Ohio State has been in a foul mood since mid-September, since USC waxed them 38-3 in the Los Angeles Coliseum. The Buckeyes had a number of players who could conceivably have gone pro after last season. Players such as middle linebacker James Laurinaitis, cornerback Malcolm Jenkins and offensive tackle Alex Boone.
Instead, that trio returned, joining 15 other starters from a squad that had advanced to the BCS Championship Game last January … and the January before that. Anything less than a third consecutive appearance, and a different outcome, would mean that they’d fallen shy of their objective.
And so, when the Trojans did what the Trojans do to Midwestern teams who venture to southern California, the frustration was evident.
“(Ticked). Extremely (ticked) off,” the mammoth Boone, 6-8 and 320 pounds, said afterward. “I mean, I don’t know what else to say … Every big game, we end up blowing it for ourselves.
"When we walked in at halftime and nobody was saying anything,” Boone continued, “I mean, what the (heck), we're Ohio State! We should be screaming and swearing and saying anything we could think of, and guys are hanging their head and you don't know what to say to them.”
The Buckeyes blame themselves, and rightly so. Not so the Longhorns. Here in San Antonio, where I write this, a T-shirt boutique is selling a burnt orange item that reads simply, “BCS Robbery.”

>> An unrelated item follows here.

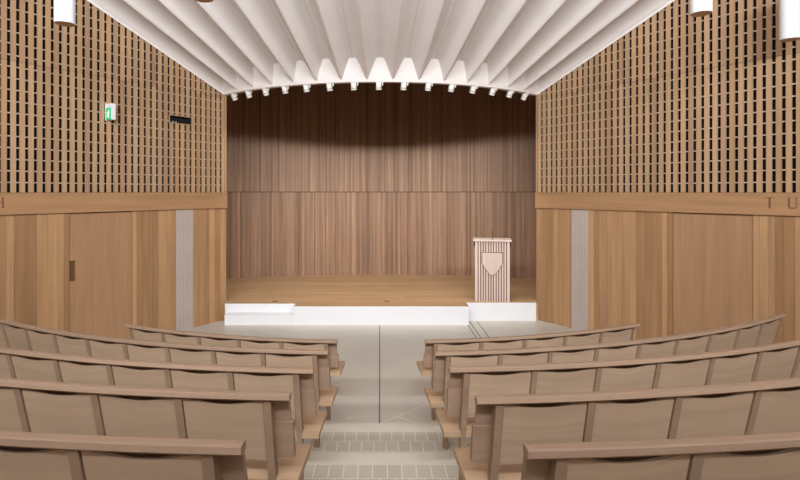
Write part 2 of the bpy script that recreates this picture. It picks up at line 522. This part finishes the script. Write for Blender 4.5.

There were other one-loss teams that failed to garner an invite to Miami for the BCS championship game (not to mention an undefeated team out of Salt Lake City), but no other school could point to one play, as can the Longhorns, and say, “There! That’s where we lost it.”
The play, of course, was Graham Harrell’s touchdown pass to Michael Crabtree with :01 remaining in Texas Tech’s victory over the Longhorns on Nov. 1 (true Longhorn masochists will also remind you of freshman safety Blake Gideon’s hiccup on a potential game-clinching interception on the preceding play). That one play, remarkable as it was, erased three straight weeks of incredible efforts by the Longhorns in which they took down a trio of Top 11 opponents: Oklahoma, Missouri and Oklahoma State.